A federal initiative designed to overcome housing segregation – but attacked as creating a new level of bureaucracy when it comes to compiling information – has now been officially discarded.
A part of the nearly 60-year-old Fair Housing Act, the provision Affirmatively Furthering Fair Housing was advanced by presidents Barack Obama and Joseph Biden. It has required any city or town receiving federal funding for housing construction to submit reports on local barriers to fair housing.
Implementation of AFFH included an analysis of impediments to achieving fair housing, as well as a 92-question grading tool.
The AFFH regulation has been generally criticized by local and state officials, with former Housing and Human Development Secretary Ben Carson charging that its implementation was “unworkable and ultimately a waste of time for localities to comply with.”

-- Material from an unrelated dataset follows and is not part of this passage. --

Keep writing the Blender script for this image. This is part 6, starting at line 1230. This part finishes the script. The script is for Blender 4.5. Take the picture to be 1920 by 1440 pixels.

Now new HUD Secretary Scott Turner has announced the discontinuation of the AFFH regulation, remarking: “Local and state governments understand the needs of their communities much better than bureaucrats in Washington, DC. Terminating this rule restores trust in local communities and property owners, while protecting America’s suburbs and neighborhood integrity.”
“This action,” Turner added, “also returns decisions on zoning, home building, transportation, and more to local leaders.”
The former director of the White House Opportunity and Revitalization Council during the first Trump administration, Turner maintained that the original Fair Housing Act can adequately address housing discrimination challenges, “without onerous compliance requirements.”